***** Data supplied

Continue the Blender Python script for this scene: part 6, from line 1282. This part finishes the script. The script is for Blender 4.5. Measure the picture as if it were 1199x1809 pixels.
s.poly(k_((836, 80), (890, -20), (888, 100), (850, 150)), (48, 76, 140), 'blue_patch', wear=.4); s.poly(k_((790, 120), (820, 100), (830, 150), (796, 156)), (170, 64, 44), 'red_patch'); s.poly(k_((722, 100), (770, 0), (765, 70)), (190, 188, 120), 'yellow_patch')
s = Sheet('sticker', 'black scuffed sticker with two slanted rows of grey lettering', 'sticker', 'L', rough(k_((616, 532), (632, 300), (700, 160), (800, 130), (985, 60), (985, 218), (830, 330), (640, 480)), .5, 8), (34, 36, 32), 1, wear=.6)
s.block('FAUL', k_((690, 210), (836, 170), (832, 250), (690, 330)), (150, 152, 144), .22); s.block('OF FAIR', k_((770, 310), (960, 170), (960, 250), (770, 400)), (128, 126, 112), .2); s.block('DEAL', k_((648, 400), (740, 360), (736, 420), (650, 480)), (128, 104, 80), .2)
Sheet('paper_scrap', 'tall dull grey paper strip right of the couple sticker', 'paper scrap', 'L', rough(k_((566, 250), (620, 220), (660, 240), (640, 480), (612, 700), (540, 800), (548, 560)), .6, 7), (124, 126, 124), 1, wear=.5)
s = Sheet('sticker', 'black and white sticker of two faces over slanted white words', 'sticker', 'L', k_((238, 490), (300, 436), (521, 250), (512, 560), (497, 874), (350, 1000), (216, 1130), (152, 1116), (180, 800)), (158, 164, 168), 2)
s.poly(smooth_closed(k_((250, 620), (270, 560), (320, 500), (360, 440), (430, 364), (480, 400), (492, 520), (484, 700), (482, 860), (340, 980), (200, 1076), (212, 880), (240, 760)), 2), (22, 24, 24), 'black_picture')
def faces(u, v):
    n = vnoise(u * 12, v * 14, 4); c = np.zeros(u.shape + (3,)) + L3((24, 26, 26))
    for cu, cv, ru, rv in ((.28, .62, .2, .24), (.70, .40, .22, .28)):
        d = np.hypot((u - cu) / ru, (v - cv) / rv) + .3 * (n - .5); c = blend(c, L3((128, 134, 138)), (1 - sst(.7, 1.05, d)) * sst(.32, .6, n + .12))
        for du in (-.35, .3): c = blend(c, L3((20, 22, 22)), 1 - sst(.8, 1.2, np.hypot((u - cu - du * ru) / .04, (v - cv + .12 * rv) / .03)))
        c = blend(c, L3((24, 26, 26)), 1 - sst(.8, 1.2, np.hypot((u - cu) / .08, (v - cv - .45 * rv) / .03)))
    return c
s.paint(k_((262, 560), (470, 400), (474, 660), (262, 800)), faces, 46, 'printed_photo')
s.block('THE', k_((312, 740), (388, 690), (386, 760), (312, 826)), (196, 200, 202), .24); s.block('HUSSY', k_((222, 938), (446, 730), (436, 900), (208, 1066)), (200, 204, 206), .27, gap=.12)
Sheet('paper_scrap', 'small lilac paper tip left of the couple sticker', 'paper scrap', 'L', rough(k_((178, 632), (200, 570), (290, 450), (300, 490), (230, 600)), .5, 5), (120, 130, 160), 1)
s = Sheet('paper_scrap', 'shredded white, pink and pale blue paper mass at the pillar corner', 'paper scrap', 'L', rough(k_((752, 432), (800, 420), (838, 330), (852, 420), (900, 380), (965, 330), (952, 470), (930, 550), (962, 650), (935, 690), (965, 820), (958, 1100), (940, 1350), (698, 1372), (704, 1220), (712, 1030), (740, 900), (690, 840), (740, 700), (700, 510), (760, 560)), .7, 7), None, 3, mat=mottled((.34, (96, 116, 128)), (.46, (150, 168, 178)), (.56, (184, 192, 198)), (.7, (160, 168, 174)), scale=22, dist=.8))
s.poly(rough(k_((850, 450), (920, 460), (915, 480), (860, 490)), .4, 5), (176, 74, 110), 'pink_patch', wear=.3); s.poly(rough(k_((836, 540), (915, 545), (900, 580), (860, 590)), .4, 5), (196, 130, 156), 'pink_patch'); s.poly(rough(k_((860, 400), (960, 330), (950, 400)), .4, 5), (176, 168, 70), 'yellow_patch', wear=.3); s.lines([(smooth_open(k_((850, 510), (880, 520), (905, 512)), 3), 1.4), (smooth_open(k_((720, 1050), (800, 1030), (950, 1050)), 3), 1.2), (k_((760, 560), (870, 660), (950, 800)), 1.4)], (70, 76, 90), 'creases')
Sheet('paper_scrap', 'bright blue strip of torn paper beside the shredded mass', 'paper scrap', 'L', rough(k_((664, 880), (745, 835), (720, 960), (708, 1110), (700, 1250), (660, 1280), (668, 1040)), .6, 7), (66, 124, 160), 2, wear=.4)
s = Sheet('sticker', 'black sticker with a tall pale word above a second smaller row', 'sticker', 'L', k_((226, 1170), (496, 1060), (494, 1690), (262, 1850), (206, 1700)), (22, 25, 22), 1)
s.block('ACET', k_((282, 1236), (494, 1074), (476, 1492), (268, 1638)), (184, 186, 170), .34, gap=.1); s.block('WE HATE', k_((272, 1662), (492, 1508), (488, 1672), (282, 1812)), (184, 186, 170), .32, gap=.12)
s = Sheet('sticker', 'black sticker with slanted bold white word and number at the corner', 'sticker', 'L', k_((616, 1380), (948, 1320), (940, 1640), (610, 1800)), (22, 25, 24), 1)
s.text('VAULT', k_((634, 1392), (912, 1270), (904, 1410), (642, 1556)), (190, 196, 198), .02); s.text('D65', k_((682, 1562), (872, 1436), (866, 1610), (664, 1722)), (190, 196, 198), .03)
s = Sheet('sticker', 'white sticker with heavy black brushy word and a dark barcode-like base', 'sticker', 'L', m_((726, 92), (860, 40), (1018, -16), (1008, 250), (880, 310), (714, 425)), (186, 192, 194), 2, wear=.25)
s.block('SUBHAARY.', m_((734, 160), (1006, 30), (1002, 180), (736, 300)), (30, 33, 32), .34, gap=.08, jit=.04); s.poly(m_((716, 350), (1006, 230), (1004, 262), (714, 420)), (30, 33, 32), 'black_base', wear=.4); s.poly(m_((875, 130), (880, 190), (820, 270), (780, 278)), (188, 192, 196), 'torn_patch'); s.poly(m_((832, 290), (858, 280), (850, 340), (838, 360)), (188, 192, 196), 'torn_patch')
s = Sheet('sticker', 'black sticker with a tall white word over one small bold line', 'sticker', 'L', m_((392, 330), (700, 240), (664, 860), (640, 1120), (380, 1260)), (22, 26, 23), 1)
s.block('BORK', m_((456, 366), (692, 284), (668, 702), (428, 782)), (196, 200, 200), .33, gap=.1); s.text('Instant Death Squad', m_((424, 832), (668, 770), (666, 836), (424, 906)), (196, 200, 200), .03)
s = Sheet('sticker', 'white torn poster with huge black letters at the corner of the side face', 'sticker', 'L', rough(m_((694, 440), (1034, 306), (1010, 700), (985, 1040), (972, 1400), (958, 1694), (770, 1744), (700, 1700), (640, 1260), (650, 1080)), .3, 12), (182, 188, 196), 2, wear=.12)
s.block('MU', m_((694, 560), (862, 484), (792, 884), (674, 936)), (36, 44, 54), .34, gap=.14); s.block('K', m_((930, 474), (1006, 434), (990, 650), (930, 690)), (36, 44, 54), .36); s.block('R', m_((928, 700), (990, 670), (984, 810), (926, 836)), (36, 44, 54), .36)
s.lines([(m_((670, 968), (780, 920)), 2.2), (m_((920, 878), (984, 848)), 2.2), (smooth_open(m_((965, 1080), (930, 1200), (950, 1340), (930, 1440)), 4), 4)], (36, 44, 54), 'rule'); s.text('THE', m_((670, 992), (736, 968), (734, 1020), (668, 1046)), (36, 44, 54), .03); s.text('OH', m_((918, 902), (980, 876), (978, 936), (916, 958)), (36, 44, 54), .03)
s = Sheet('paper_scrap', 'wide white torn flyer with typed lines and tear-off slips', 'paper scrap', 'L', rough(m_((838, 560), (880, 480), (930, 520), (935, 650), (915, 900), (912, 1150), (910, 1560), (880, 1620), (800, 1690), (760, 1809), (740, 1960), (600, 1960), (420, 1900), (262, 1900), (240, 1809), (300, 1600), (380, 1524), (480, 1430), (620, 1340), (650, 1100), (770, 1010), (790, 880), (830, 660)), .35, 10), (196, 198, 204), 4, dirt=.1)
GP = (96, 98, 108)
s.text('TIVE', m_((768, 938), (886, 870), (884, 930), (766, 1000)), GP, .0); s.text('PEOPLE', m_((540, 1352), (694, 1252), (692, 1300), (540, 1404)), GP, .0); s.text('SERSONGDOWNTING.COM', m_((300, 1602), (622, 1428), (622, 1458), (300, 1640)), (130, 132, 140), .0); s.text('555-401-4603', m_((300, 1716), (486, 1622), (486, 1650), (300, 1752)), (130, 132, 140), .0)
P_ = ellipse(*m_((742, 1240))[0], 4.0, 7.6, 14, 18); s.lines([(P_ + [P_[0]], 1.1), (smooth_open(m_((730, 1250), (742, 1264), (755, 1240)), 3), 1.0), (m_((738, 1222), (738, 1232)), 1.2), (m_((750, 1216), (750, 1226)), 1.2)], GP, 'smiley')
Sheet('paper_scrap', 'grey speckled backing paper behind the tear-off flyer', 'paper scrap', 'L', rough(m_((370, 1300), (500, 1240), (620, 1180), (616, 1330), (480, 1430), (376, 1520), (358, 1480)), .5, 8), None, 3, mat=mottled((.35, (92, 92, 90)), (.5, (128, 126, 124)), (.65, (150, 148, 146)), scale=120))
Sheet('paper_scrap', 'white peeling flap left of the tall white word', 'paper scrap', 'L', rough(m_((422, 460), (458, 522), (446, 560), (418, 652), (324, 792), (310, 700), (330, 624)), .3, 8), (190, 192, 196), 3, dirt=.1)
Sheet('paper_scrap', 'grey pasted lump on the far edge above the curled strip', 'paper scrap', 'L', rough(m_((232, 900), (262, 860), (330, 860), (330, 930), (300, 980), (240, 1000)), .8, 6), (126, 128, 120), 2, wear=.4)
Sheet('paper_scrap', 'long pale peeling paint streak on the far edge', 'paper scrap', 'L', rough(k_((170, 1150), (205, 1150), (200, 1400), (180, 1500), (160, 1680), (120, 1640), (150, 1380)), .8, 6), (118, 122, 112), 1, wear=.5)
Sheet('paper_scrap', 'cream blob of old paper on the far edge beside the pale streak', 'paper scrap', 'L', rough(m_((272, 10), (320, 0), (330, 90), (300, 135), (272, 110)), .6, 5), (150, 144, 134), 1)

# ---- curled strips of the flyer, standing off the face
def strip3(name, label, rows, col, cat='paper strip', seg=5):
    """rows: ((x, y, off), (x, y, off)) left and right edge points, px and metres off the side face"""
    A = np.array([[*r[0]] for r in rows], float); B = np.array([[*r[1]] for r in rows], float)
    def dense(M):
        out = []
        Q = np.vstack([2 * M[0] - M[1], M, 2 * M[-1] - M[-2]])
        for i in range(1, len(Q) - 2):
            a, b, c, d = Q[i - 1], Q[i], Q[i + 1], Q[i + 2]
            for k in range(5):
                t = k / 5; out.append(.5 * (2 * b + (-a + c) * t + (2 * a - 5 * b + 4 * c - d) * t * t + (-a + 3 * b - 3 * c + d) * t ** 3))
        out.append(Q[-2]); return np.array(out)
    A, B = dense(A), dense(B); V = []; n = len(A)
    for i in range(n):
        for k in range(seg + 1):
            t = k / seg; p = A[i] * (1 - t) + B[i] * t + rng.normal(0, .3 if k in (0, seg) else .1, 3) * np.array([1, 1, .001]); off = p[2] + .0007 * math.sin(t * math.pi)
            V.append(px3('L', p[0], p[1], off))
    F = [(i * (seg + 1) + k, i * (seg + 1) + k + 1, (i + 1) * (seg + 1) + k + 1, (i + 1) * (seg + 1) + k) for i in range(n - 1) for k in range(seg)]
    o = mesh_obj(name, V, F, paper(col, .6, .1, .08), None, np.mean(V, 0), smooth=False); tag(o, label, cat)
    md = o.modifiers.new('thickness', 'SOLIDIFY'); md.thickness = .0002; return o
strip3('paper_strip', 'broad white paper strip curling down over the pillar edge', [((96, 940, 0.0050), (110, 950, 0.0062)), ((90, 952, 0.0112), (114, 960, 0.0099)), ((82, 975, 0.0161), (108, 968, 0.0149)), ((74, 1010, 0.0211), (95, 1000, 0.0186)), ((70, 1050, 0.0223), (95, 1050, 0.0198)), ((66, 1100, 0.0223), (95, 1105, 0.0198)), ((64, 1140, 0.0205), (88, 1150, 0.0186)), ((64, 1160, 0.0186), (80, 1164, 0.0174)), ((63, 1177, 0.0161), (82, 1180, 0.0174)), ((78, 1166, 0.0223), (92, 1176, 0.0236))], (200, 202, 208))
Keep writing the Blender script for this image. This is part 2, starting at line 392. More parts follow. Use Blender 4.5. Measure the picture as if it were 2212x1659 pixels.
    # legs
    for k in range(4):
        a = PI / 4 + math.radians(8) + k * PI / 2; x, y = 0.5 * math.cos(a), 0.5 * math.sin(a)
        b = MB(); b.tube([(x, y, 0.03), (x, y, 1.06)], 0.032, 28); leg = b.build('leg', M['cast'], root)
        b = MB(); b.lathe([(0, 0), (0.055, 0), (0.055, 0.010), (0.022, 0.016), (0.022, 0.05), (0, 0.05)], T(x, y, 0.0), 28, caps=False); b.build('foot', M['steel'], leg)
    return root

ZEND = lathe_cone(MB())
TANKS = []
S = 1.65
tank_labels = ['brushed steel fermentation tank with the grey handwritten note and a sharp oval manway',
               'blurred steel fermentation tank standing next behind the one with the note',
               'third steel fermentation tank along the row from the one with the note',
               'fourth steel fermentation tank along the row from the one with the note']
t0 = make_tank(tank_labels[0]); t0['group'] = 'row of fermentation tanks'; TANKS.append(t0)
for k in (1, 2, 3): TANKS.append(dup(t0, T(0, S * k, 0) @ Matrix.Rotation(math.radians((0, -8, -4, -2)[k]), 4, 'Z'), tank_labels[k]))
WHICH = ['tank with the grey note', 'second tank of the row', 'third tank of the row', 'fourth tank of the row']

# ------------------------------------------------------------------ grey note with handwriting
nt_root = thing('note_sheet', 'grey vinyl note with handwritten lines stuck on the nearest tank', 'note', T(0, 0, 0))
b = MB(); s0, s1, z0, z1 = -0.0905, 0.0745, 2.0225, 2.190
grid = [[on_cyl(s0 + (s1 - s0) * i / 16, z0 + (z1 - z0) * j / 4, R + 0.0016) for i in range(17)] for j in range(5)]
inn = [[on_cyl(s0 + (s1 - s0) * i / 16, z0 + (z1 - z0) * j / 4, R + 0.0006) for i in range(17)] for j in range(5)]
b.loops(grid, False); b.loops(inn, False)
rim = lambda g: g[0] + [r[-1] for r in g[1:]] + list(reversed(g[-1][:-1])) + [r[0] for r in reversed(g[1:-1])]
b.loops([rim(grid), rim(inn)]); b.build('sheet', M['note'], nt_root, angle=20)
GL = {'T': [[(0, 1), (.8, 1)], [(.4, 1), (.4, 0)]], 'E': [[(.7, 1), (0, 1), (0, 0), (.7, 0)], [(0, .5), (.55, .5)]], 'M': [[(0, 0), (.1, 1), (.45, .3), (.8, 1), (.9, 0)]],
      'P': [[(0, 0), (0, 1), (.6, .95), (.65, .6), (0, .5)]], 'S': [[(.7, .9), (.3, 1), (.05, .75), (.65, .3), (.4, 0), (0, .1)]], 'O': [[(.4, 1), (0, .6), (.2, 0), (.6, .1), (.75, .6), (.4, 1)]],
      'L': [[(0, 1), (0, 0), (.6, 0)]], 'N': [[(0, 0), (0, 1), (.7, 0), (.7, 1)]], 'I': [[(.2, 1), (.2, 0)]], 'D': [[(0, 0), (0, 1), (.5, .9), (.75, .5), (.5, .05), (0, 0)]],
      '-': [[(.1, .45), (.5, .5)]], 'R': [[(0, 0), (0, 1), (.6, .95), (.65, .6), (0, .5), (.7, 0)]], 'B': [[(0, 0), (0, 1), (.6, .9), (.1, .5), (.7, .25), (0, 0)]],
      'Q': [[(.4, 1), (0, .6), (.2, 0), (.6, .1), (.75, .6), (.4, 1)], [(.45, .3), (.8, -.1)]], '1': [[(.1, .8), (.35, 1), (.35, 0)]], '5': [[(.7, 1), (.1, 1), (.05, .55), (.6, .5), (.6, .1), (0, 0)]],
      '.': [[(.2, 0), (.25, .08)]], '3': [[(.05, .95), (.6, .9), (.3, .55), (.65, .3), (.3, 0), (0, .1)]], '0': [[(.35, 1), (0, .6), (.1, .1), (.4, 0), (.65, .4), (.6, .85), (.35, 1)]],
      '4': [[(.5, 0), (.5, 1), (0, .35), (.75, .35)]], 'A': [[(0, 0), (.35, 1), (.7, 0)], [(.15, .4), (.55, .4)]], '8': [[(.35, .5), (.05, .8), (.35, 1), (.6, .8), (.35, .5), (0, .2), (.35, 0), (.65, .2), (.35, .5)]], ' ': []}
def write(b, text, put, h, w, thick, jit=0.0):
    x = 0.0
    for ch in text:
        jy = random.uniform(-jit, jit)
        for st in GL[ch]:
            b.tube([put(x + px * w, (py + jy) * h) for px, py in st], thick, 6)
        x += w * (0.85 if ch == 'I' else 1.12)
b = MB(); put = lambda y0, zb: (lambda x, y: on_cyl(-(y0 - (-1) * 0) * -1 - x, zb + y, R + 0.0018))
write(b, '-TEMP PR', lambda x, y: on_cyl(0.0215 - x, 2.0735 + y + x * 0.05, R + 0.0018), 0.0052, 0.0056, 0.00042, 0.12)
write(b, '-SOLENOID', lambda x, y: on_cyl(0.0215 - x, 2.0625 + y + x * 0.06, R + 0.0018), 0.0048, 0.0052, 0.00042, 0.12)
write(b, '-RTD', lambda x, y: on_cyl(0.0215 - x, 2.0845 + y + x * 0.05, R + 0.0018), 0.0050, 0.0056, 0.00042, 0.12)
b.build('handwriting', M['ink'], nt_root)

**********

Aim of the task: Search the lines for "from". Copy each line that has it.

Answer to the exercise:
Continue the Blender Python script for this scene: part 6, from line 1282. This part finishes the script. The script is for Blender 4.5. Measure the picture as if it were 1199x1809 pixels.
               'third steel fermentation tank along the row from the one with the note',
               'fourth steel fermentation tank along the row from the one with the note']